Additionally, to curb impulsive alcohol purchases, alcoholic beverages bought online or via mobile apps can only be delivered to the buyer at least six hours after ordering. The amendments also propose banning sales promotions that offer multiple units of alcoholic beverages at a lower price and discounts under consumer loyalty programs to reduce impulsive purchases.

The law changes also intend to limit the advertising, marketing, and availability of alcoholic beverages. It is planned to ensure that consumers receive additional information on the energy value, nutritional value, and composition of alcoholic beverages.
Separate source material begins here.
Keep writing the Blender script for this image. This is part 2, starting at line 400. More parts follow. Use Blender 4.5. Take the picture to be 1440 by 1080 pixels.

It is proposed that advertising will be prohibited in press publications, printed advertisements, and publications, in cinemas, on websites, and online using mail (including email) services, as well as in retail locations where alcoholic beverages are sold.

Moreover, it is planned to ban offering alcoholic beverages for free, as a gift, or as compensation in sales (including distance contracts) and service provision places, regardless of whether they have a special permit (including beauty salons, hairdressers, wedding salons, electronics stores, auto accessory shops, etc.).

The bill also stipulates that the retail sale of alcoholic beverages for on-site consumption will be prohibited in gambling establishments at slot machines, card, dice, and roulette tables, or other gaming equipment. The aim of this provision is to separate two addiction-inducing activities, according to the bill’s annotation.

During the meeting, deputies emphasized the need to invite the government to assess the impact of these amendments on public health one year after their implementation.

Before the amendments are reviewed in the final reading in the Saeima, the bill must still be coordinated with the European Commission, informed A. Bērziņš.